A council spokesperson said this week: “The government's Integrated Rail Plan (published in November) announced a review of options for taking high speed services on from East Midlands Parkway to Leeds.

"Until that review is concluded, the previously proposed route for HS2 East, including the depot site at Staveley will remain 'safeguarded'.

“Therefore, a depot in Staveley could still form part of future high-speed rail proposals for the area.

"Alternatively, it may be that the site is needed to help deliver other elements of the Integrated Rail Plan.”

The council has promised the regeneration of the Staveley Works site remains central to its plans.

"The council and its partners are actively engaged with the government and Network Rail to consider the options for the depot site and recognise its importance in bringing valuable jobs to the area and unlocking development along the Staveley works corridor,” the spokesperson added.

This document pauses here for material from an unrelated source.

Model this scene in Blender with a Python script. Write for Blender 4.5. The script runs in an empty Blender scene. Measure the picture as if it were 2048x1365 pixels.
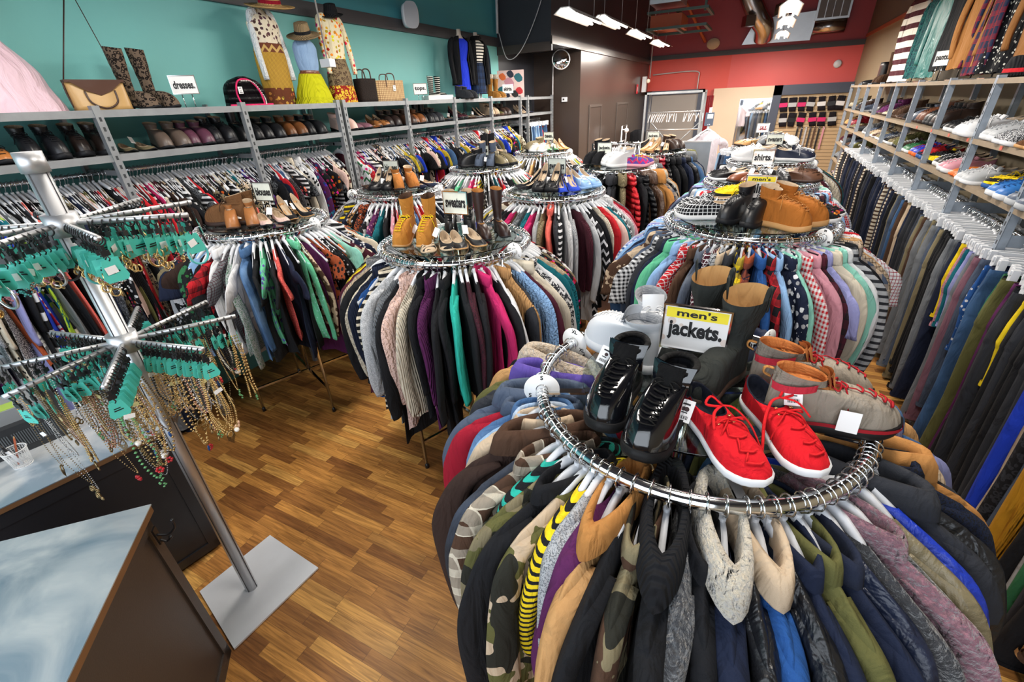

Chesterfield MP Toby Perkins said the proposed depot would create hundreds of local jobs – and capitalise on the area’s rich railway heritage.

Council chiefs have previously confirmed that long-standing plans to revitalise the area around Chesterfield railway station – one of the key gateways to the town centre – were not dependent on HS2 and will still go ahead.

Earlier this month it was revealed Alstom and Hitachi will be building the 54, 200m-long, 225mph all-electric trains which will operate on HS2 lines.

Some of the construction will take place at Alstom’s factory in Derby.